DOGMA (1999)

Face à la caméra de Kevin Smith, Ben Affleck et Matt Damon incarnent deux anges déchus que Dieu a condamnés à errer sur la Terre

DOGMA

1999 – USA

Réalisé par Kevin Smith

Avec Ben Affleck, Matt Damon, Linda Fiorentino, Jason Mewes, Chris Rock, Alan Rickman, Jason Lee, Salma Hayek, Kevin Smith

THEMA DIEU, LES ANGES, LA BIBLE

Cinéphile compulsif, fan de comic books et de télévision, Kevin Smith fait partie de cette génération de cinéastes biberonnés à la pop culture, quelque part à mi-chemin entre Quentin Tarantino et Edgar Wright. En réalisant Clerks en 1994, il crée un petit événement et inaugure à l’occasion les premiers exploits de deux personnages caricaturaux amenés à apparaître dans tous ses films : Jay et Silent Bob. Respectivement incarnés par Jason Mewes et Smith lui-même, ils forment un duo de traînes savate hilarants et antithétiques, la volubilité vocale de l’un compensant avec le quasi-mutisme de l’autre. Futurs héros d’une bande dessinée et d’une série animée à leur nom, ils jouent rien moins que des prophètes dans Dogma, une comédie particulièrement originale, assortie d’un casting de haut niveau. 

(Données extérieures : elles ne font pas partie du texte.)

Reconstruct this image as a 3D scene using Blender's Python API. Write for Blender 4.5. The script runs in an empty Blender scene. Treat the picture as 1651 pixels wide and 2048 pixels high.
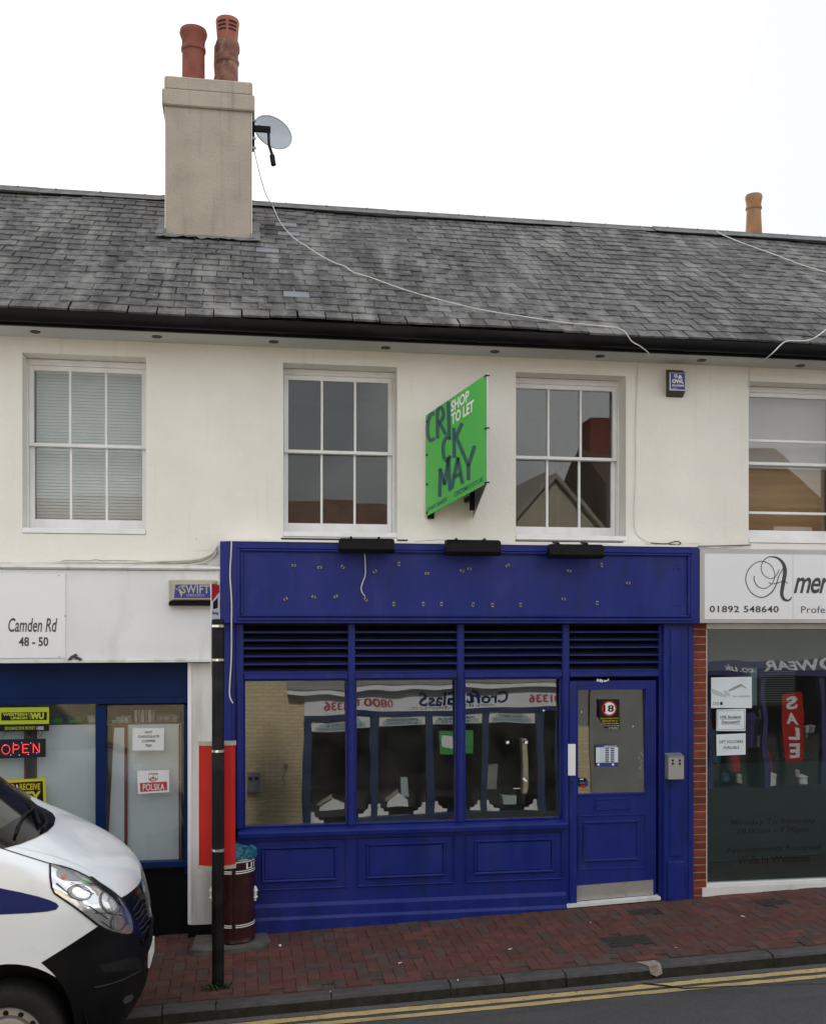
import bpy, bmesh, math, random
from mathutils import Vector, Matrix, geometry
from mathutils.bvhtree import BVHTree
from math import sin, cos, tan, radians, pi, sqrt, atan2
random.seed(7)
S = bpy.context.scene
COL = S.collection

# ------------------------------------------------------------------ camera
TH = radians(9.07)      # the camera looks a little to the right of the wall's normal
FPX = 2100.0            # focal length in pixels of the 1651 x 2048 photograph
HY = 1255.0             # horizon row
D, CZ = 9.9, 2.8        # distance to the rendered wall (Y = 0) and eye height
cam = bpy.data.cameras.new('camera'); camo = bpy.data.objects.new('camera', cam); COL.objects.link(camo)
camo.location = (0, -D, CZ); camo.rotation_euler = (pi/2, 0, -TH)
cam.sensor_fit = 'AUTO'; cam.sensor_width = 36; cam.lens = FPX/2048*36
cam.shift_y = (HY-1024)/2048; cam.clip_end = 500; cam.clip_start = .05
S.camera = camo

# ------------------------------------------------------------------ sky, sun, exposure
SUN_EL, SUN_AZ = radians(33), 0.07
w = bpy.data.worlds.new('World'); S.world = w; w.use_nodes = True
nt = w.node_tree; bg = nt.nodes['Background']
sky = nt.nodes.new('ShaderNodeTexSky'); sky.sky_type = 'NISHITA'; sky.sun_disc = False
sky.sun_elevation = SUN_EL; sky.sun_rotation = radians(-4)
sky.dust_density = 3
mx = nt.nodes.new('ShaderNodeMix'); mx.data_type = 'RGBA'; mx.inputs['Factor'].default_value = .93
tc = nt.nodes.new('ShaderNodeTexCoord'); nz = nt.nodes.new('ShaderNodeTexNoise')
nz.inputs['Scale'].default_value = 1.6; nz.inputs['Detail'].default_value = 4
cr = nt.nodes.new('ShaderNodeValToRGB')
cr.color_ramp.elements[0].position = .47; cr.color_ramp.elements[0].color = (8.7, 8.85, 9.05, 1)
cr.color_ramp.elements[1].position = .60; cr.color_ramp.elements[1].color = (17.0, 17.0, 16.9, 1)
mpw = nt.nodes.new('ShaderNodeMapping'); mpw.inputs['Location'].default_value = (5.1, 2.7, 0)
nt.links.new(tc.outputs['Generated'], mpw.inputs['Vector']); nt.links.new(mpw.outputs['Vector'], nz.inputs['Vector']); nt.links.new(nz.outputs['Fac'], cr.inputs['Fac'])
nt.links.new(sky.outputs['Color'], mx.inputs['A']); nt.links.new(cr.outputs['Color'], mx.inputs['B'])
nt.links.new(mx.outputs['Result'], bg.inputs['Color']); bg.inputs['Strength'].default_value = .1
sl = bpy.data.lights.new('sun', 'SUN'); sl.energy = 4.6; sl.angle = radians(3); sl.color = (1, .955, .88)
so = bpy.data.objects.new('sun', sl); COL.objects.link(so)
so.rotation_euler = Vector((SUN_AZ, -1, -tan(SUN_EL))).to_track_quat('-Z', 'Y').to_euler()
so.location = (0, 20, 20)
S.view_settings.view_transform = 'Standard'; S.view_settings.look = 'None'
S.view_settings.gamma = 1; S.view_settings.exposure = 0.17; S.view_settings.use_curve_mapping = False
S.cycles.max_bounces = 8; S.cycles.transparent_max_bounces = 16
S.cycles.use_denoising = True

# ------------------------------------------------------------------ where a sight line meets an upright plane Y
def PT(px, Y): u = (px-825.5)/FPX; return (D+Y)/(cos(TH)-u*sin(TH))
def PX(px, Y=0.): u = (px-825.5)/FPX; return PT(px, Y)*(sin(TH)+u*cos(TH))
def PZ(px, py, Y=0.): return CZ+(HY-py)/FPX*PT(px, Y)
def P(px, py, Y=0.): return Vector((PX(px, Y), Y, PZ(px, py, Y)))
def G(X, Y=0.): return -.03+.0363*(X-.07)+.025*Y              # pavement
KY = -1.77                                                     # kerb line
def RZ(X, Y):                                                  # road, cambered
    d = KY-Y
    return G(X, KY)-.105 + (.07*min(max(d-.25, 0), 1.6) - .06*max(d-3.2, 0))

# ------------------------------------------------------------------ mesh helpers
class MB:
    def __init__(s): s.v = []; s.f = []; s.m = []; s.mi = 0
    def add(s, vs, fs):
        o = len(s.v); s.v += [tuple(x) for x in vs]
        for f in fs: s.f.append([i+o for i in f]); s.m.append(s.mi)
        return s
    def box(s, x0, x1, y0, y1, z0, z1):
        if x0 > x1: x0, x1 = x1, x0
        if y0 > y1: y0, y1 = y1, y0
        if z0 > z1: z0, z1 = z1, z0
        return s.add([(x0,y0,z0),(x1,y0,z0),(x1,y1,z0),(x0,y1,z0),(x0,y0,z1),(x1,y0,z1),(x1,y1,z1),(x0,y1,z1)],
              [(0,3,2,1),(4,5,6,7),(0,1,5,4),(1,2,6,5),(2,3,7,6),(3,0,4,7)])
    def pb(s, px0, py0, px1, py1, Yf, Yb):                     # box whose front face fills these rows and columns on plane Yf
        pm = (px0+px1)/2
        return s.box(PX(px0,Yf), PX(px1,Yf), Yf, Yb, PZ(pm,py0,Yf), PZ(pm,py1,Yf))
    def quad(s, a, b, c, d): return s.add([a,b,c,d], [(0,1,2,3)])
    def prism(s, pts, axis, a0, a1, cap=True):                 # polygon pts in the other two axes, swept along axis
        def mk(p, a): return {'x': (a,p[0],p[1]), 'y': (p[0],a,p[1]), 'z': (p[0],p[1],a)}[axis]
        n = len(pts); vs = [mk(p,a0) for p in pts]+[mk(p,a1) for p in pts]
        fs = [(i,(i+1)%n,n+(i+1)%n,n+i) for i in range(n)]
        if cap: fs += [tuple(range(n-1,-1,-1)), tuple(range(n,2*n))]
        return s.add(vs, fs)
    def tube(s, pts, r, n=6, cap=True):
        pts = [Vector(p) for p in pts]; vs = []; fs = []; m = len(pts)
        for i,p in enumerate(pts):
            t = (pts[min(i+1,m-1)]-pts[max(i-1,0)]).normalized()
            a = t.orthogonal().normalized() if i == 0 else (a-t*a.dot(t)).normalized()
            b = t.cross(a); rr = r[i] if isinstance(r,(list,tuple)) else r
            vs += [p+(a*cos(2*pi*k/n)+b*sin(2*pi*k/n))*rr for k in range(n)]
        for i in range(m-1):
            for k in range(n): fs.append((i*n+k, i*n+(k+1)%n, (i+1)*n+(k+1)%n, (i+1)*n+k))
        if cap: fs += [tuple(range(n-1,-1,-1)), tuple(range((m-1)*n, m*n))]
        return s.add(vs, fs)
    def lathe(s, prof, c, n=24, a0=0., a1=2*pi, cap=False):
        full = abs(a1-a0-2*pi) < 1e-6; k = n if full else n+1; vs = []; fs = []
        for r,z in prof:
            for j in range(k):
                a = a0+(a1-a0)*j/n; vs.append((c[0]+r*cos(a), c[1]+r*sin(a), c[2]+z))
        for i in range(len(prof)-1):
            for j in range(n if full else n): 
                j2 = (j+1)%k if full else j+1
                fs.append((i*k+j, i*k+j2, (i+1)*k+j2, (i+1)*k+j))
        if cap and full: fs += [tuple(range(k-1,-1,-1)), tuple(range((len(prof)-1)*k, len(prof)*k))]
        return s.add(vs, fs)
    def build(s, name, mat=None, parent=None, smooth=False, bevel=0):
        me = bpy.data.meshes.new(name); me.from_pydata(s.v, [], s.f)
        mats = mat if isinstance(mat, (list, tuple)) else [mat]
        for m in mats: me.materials.append(m)
        if len(mats) > 1:
            for p,i in zip(me.polygons, s.m): p.material_index = i
        me.validate(); me.update()
        bm = bmesh.new(); bm.from_mesh(me); bmesh.ops.recalc_face_normals(bm, faces=bm.faces)
        if bevel:
            bmesh.ops.bevel(bm, geom=[e for e in bm.edges if len(e.link_faces)==2 and e.calc_face_angle(0) > .5], offset=bevel, segments=1, affect='EDGES')
        bm.to_mesh(me); bm.free()
        if smooth:
            for p in me.polygons: p.use_smooth = True
            try: me.set_sharp_from_angle(angle=radians(40))
            except Exception: pass
        return link(name, me, parent)
def link(name, me, parent=None):
    o = bpy.data.objects.new(name, me); COL.objects.link(o)
    if parent is not None: attach(o, parent)
    return o
def attach(o, parent):
    o.parent = parent
    if parent.type == 'EMPTY': o.matrix_parent_inverse = Matrix.Translation(-Vector(parent.location))
def tag(o, label=None, cat=None, group=None, kind=None):
    if label: o['label'] = label
    if cat: o['category'] = cat
    if group: o['group'] = group
    if kind: o['kind'] = kind
    return o
def thing(name, label, cat, loc, group=None):
    o = bpy.data.objects.new(name, None); COL.objects.link(o); o.location = loc; o.empty_display_size = .1
    return tag(o, label, cat, group)
def obox(name, mat, parent, *a, bevel=0): return MB().box(*a).build(name, mat, parent, bevel=bevel)
def pbx(name, mat, parent, *a, bevel=0): return MB().pb(*a).build(name, mat, parent, bevel=bevel)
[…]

Nous y découvrons Loki et Bartleby (Matt Damon et Ben Affleck, starifiés par Will Hunting), deux anges déchus que Dieu a condamnés à errer indéfiniment sur terre. Mais le jour où s’inaugure une nouvelle église dans le New Jersey, les choses risquent de changer. Au cours d’une grande journée consacrée à la rédemption, une ouverture inespérée leur permettra en effet de réintégrer le Paradis. Cette fêlure dans le système divin risque de prouver que Dieu n’est pas infaillible et d’avoir pour conséquence l’anéantissement de toute vie sur terre. Pour éviter une telle catastrophe, l’ange Metatron (Alan Rickman), qui n’est autre que la voix de Dieu, s’introduit en pleine nuit dans la chambre à coucher d’une employée d’un centre IVG, Bethany Sloane (Linda Fiorentino), au cours d’une séquence mémorable (pour prouver son identité, il déploie ses ailes puis baisse son pantalon, exhibant une absence totale de sexe !). Elle seule semble susceptible d’enrayer le drame. Pourquoi ? « Le sang qui coule dans tes veines a un chromosome en commun avec celui que tu appelles Jésus », lui offre en guise de réponse Rufus (Chris Rock), le treizième apôtre dont aucun texte sacré ne semble vouloir parler. Bethany est en effet la dernière descendante vivante du Christ, et d’autres personnages pittoresques lui prêteront main-forte au cours de sa quête : Serendipity (Salma Hayek), une ancienne muse devenue strip-teaseuse, ainsi que les incontournables Jay et Silent Bob…

Une profession de foi

L’humour de Dogma fonctionne sur plusieurs registres : le gag visuel (l’apparition du Golgothan, un démon fait d’excréments qui surgit hors des toilettes d’un club de strip-tease), le dialogue décalé (Damon et Affleck argumentent pour savoir lequel a le plus bossé sur la destruction de Sodome, avant que ce dernier n’affirme : « y’a pas plus crevant qu’un génocide, sauf le football »), ou encore la référence cinéphilique (La Guerre des étoiles, E.T., Maman j’ai raté l’avion, Une Créature de rêve, Les Ailes de l’enfer, Indiana Jones et la dernière croisade, tout y passe). Mais sous le délire apparent, Smith délivre son message, qui pourrait se résumer dans cette phrase de Rufus à propos de Dieu : « Ce qui l’énerve avec l’humanité, c’est les saloperies qui se commettent en son nom : guerres, bigoteries, télé-évangélisme… » Car tout en étant ouvertement anticlérical, Dogma clame à pleine voix la foi inébranlable de son auteur.